Scene script records

^^^^^^^^^^^^^^^^

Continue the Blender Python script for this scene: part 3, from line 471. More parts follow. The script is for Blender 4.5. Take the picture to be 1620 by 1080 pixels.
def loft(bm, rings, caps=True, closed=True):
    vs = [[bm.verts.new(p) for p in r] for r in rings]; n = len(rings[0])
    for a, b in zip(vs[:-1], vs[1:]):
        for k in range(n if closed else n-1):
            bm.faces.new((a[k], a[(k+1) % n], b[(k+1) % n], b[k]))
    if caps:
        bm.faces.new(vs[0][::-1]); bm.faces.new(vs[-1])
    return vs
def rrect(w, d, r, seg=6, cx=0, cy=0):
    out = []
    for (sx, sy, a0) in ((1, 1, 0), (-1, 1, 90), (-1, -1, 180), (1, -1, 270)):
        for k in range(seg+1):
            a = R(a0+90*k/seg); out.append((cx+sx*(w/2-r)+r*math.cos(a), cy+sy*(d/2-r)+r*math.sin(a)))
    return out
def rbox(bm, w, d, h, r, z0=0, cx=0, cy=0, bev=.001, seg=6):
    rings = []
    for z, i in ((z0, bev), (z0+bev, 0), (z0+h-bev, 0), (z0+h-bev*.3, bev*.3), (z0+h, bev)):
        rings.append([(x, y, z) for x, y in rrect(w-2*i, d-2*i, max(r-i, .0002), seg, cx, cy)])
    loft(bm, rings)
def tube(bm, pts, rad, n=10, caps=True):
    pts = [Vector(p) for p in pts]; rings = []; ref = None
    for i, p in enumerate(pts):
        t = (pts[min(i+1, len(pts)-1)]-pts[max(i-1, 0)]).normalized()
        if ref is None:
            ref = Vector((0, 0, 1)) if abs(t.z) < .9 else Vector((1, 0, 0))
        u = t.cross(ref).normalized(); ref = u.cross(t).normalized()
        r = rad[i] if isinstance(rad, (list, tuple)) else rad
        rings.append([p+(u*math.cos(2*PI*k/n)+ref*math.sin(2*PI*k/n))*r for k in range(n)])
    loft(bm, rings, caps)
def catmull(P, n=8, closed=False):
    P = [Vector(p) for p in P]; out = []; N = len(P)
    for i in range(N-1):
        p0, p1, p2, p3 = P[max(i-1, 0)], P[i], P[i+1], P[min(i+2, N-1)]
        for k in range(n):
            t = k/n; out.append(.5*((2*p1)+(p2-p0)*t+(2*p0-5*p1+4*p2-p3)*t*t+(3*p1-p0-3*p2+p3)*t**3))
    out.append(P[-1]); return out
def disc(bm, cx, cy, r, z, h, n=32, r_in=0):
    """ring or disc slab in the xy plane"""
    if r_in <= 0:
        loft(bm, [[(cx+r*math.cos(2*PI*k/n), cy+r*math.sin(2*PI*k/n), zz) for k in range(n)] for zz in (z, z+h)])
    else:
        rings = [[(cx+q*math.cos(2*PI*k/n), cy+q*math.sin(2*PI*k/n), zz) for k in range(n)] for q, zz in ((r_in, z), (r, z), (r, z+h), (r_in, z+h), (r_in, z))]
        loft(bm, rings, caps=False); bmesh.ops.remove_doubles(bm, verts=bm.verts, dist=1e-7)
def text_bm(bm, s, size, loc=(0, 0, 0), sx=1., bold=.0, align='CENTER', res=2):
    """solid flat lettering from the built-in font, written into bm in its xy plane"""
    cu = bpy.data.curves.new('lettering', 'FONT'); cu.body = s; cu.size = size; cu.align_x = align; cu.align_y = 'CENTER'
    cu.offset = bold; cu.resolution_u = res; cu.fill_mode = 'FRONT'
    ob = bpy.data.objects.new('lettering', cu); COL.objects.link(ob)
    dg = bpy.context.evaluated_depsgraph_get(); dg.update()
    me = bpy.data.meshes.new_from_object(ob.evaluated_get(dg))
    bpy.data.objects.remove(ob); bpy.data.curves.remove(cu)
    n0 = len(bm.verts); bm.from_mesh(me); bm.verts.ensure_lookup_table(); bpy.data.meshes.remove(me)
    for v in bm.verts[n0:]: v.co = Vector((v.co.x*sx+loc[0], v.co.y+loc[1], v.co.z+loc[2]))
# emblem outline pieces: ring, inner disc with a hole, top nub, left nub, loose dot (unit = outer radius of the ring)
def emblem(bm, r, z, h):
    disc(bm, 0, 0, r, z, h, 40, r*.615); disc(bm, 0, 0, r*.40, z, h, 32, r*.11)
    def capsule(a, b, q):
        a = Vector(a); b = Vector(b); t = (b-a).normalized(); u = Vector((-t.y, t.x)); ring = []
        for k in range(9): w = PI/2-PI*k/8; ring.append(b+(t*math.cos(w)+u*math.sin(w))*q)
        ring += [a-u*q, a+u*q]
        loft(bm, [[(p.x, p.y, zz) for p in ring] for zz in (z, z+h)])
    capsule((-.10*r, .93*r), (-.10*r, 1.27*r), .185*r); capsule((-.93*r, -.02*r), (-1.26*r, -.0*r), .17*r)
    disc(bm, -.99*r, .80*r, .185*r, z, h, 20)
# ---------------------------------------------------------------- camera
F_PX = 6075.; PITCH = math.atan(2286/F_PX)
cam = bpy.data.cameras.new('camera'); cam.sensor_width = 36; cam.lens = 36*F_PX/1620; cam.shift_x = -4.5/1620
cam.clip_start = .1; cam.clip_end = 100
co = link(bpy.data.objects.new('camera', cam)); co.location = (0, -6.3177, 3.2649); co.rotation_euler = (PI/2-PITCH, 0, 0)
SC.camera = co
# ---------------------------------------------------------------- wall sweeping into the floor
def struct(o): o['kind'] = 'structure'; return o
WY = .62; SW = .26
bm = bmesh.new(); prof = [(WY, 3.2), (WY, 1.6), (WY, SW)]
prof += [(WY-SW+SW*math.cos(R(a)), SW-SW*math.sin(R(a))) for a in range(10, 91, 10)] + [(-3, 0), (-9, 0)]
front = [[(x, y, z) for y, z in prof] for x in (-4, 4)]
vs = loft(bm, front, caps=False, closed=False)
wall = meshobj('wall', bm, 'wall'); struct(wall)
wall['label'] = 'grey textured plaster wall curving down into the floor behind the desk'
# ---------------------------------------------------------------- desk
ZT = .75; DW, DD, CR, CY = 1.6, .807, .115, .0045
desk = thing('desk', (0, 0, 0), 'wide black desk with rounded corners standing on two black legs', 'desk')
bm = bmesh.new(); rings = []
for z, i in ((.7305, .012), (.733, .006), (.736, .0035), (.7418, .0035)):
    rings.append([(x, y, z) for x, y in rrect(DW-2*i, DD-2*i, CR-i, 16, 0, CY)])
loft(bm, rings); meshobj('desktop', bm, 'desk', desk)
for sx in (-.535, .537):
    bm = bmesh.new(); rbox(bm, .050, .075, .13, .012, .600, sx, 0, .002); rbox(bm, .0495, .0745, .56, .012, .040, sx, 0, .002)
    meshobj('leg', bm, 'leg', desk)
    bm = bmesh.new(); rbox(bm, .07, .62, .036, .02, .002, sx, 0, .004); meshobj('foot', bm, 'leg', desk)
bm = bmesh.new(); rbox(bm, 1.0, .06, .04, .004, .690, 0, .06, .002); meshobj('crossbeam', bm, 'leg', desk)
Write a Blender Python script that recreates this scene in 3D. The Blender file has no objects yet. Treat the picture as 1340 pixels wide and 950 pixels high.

^^^^^^^^^^^^^^^^

## WRITTEN INSTRUCTION
Reproduce every record above exactly as it appears.

## RESPONSE TO THE EXERCISE
Continue the Blender Python script for this scene: part 3, from line 471. More parts follow. The script is for Blender 4.5. Take the picture to be 1620 by 1080 pixels.
def loft(bm, rings, caps=True, closed=True):
    vs = [[bm.verts.new(p) for p in r] for r in rings]; n = len(rings[0])
    for a, b in zip(vs[:-1], vs[1:]):
        for k in range(n if closed else n-1):
            bm.faces.new((a[k], a[(k+1) % n], b[(k+1) % n], b[k]))
    if caps:
        bm.faces.new(vs[0][::-1]); bm.faces.new(vs[-1])
    return vs
def rrect(w, d, r, seg=6, cx=0, cy=0):
    out = []
    for (sx, sy, a0) in ((1, 1, 0), (-1, 1, 90), (-1, -1, 180), (1, -1, 270)):
        for k in range(seg+1):
            a = R(a0+90*k/seg); out.append((cx+sx*(w/2-r)+r*math.cos(a), cy+sy*(d/2-r)+r*math.sin(a)))
    return out
def rbox(bm, w, d, h, r, z0=0, cx=0, cy=0, bev=.001, seg=6):
    rings = []
    for z, i in ((z0, bev), (z0+bev, 0), (z0+h-bev, 0), (z0+h-bev*.3, bev*.3), (z0+h, bev)):
        rings.append([(x, y, z) for x, y in rrect(w-2*i, d-2*i, max(r-i, .0002), seg, cx, cy)])
    loft(bm, rings)
def tube(bm, pts, rad, n=10, caps=True):
    pts = [Vector(p) for p in pts]; rings = []; ref = None
    for i, p in enumerate(pts):
        t = (pts[min(i+1, len(pts)-1)]-pts[max(i-1, 0)]).normalized()
        if ref is None:
            ref = Vector((0, 0, 1)) if abs(t.z) < .9 else Vector((1, 0, 0))
        u = t.cross(ref).normalized(); ref = u.cross(t).normalized()
        r = rad[i] if isinstance(rad, (list, tuple)) else rad
        rings.append([p+(u*math.cos(2*PI*k/n)+ref*math.sin(2*PI*k/n))*r for k in range(n)])
    loft(bm, rings, caps)
def catmull(P, n=8, closed=False):
    P = [Vector(p) for p in P]; out = []; N = len(P)
    for i in range(N-1):
        p0, p1, p2, p3 = P[max(i-1, 0)], P[i], P[i+1], P[min(i+2, N-1)]
        for k in range(n):
            t = k/n; out.append(.5*((2*p1)+(p2-p0)*t+(2*p0-5*p1+4*p2-p3)*t*t+(3*p1-p0-3*p2+p3)*t**3))
    out.append(P[-1]); return out
def disc(bm, cx, cy, r, z, h, n=32, r_in=0):
    """ring or disc slab in the xy plane"""
    if r_in <= 0:
        loft(bm, [[(cx+r*math.cos(2*PI*k/n), cy+r*math.sin(2*PI*k/n), zz) for k in range(n)] for zz in (z, z+h)])
    else:
        rings = [[(cx+q*math.cos(2*PI*k/n), cy+q*math.sin(2*PI*k/n), zz) for k in range(n)] for q, zz in ((r_in, z), (r, z), (r, z+h), (r_in, z+h), (r_in, z))]
        loft(bm, rings, caps=False); bmesh.ops.remove_doubles(bm, verts=bm.verts, dist=1e-7)
def text_bm(bm, s, size, loc=(0, 0, 0), sx=1., bold=.0, align='CENTER', res=2):
    """solid flat lettering from the built-in font, written into bm in its xy plane"""
    cu = bpy.data.curves.new('lettering', 'FONT'); cu.body = s; cu.size = size; cu.align_x = align; cu.align_y = 'CENTER'
    cu.offset = bold; cu.resolution_u = res; cu.fill_mode = 'FRONT'
    ob = bpy.data.objects.new('lettering', cu); COL.objects.link(ob)
    dg = bpy.context.evaluated_depsgraph_get(); dg.update()
    me = bpy.data.meshes.new_from_object(ob.evaluated_get(dg))
    bpy.data.objects.remove(ob); bpy.data.curves.remove(cu)
    n0 = len(bm.verts); bm.from_mesh(me); bm.verts.ensure_lookup_table(); bpy.data.meshes.remove(me)
    for v in bm.verts[n0:]: v.co = Vector((v.co.x*sx+loc[0], v.co.y+loc[1], v.co.z+loc[2]))
# emblem outline pieces: ring, inner disc with a hole, top nub, left nub, loose dot (unit = outer radius of the ring)
def emblem(bm, r, z, h):
    disc(bm, 0, 0, r, z, h, 40, r*.615); disc(bm, 0, 0, r*.40, z, h, 32, r*.11)
    def capsule(a, b, q):
        a = Vector(a); b = Vector(b); t = (b-a).normalized(); u = Vector((-t.y, t.x)); ring = []
        for k in range(9): w = PI/2-PI*k/8; ring.append(b+(t*math.cos(w)+u*math.sin(w))*q)
        ring += [a-u*q, a+u*q]
        loft(bm, [[(p.x, p.y, zz) for p in ring] for zz in (z, z+h)])
    capsule((-.10*r, .93*r), (-.10*r, 1.27*r), .185*r); capsule((-.93*r, -.02*r), (-1.26*r, -.0*r), .17*r)
    disc(bm, -.99*r, .80*r, .185*r, z, h, 20)
# ---------------------------------------------------------------- camera
F_PX = 6075.; PITCH = math.atan(2286/F_PX)
cam = bpy.data.cameras.new('camera'); cam.sensor_width = 36; cam.lens = 36*F_PX/1620; cam.shift_x = -4.5/1620
cam.clip_start = .1; cam.clip_end = 100
co = link(bpy.data.objects.new('camera', cam)); co.location = (0, -6.3177, 3.2649); co.rotation_euler = (PI/2-PITCH, 0, 0)
SC.camera = co
# ---------------------------------------------------------------- wall sweeping into the floor
def struct(o): o['kind'] = 'structure'; return o
WY = .62; SW = .26
bm = bmesh.new(); prof = [(WY, 3.2), (WY, 1.6), (WY, SW)]
prof += [(WY-SW+SW*math.cos(R(a)), SW-SW*math.sin(R(a))) for a in range(10, 91, 10)] + [(-3, 0), (-9, 0)]
front = [[(x, y, z) for y, z in prof] for x in (-4, 4)]
vs = loft(bm, front, caps=False, closed=False)
wall = meshobj('wall', bm, 'wall'); struct(wall)
wall['label'] = 'grey textured plaster wall curving down into the floor behind the desk'
# ---------------------------------------------------------------- desk
ZT = .75; DW, DD, CR, CY = 1.6, .807, .115, .0045
desk = thing('desk', (0, 0, 0), 'wide black desk with rounded corners standing on two black legs', 'desk')
bm = bmesh.new(); rings = []
for z, i in ((.7305, .012), (.733, .006), (.736, .0035), (.7418, .0035)):
    rings.append([(x, y, z) for x, y in rrect(DW-2*i, DD-2*i, CR-i, 16, 0, CY)])
loft(bm, rings); meshobj('desktop', bm, 'desk', desk)
for sx in (-.535, .537):
    bm = bmesh.new(); rbox(bm, .050, .075, .13, .012, .600, sx, 0, .002); rbox(bm, .0495, .0745, .56, .012, .040, sx, 0, .002)
    meshobj('leg', bm, 'leg', desk)
    bm = bmesh.new(); rbox(bm, .07, .62, .036, .02, .002, sx, 0, .004); meshobj('foot', bm, 'leg', desk)
bm = bmesh.new(); rbox(bm, 1.0, .06, .04, .004, .690, 0, .06, .002); meshobj('crossbeam', bm, 'leg', desk)
Write a Blender Python script that recreates this scene in 3D. The Blender file has no objects yet. Treat the picture as 1340 pixels wide and 950 pixels high.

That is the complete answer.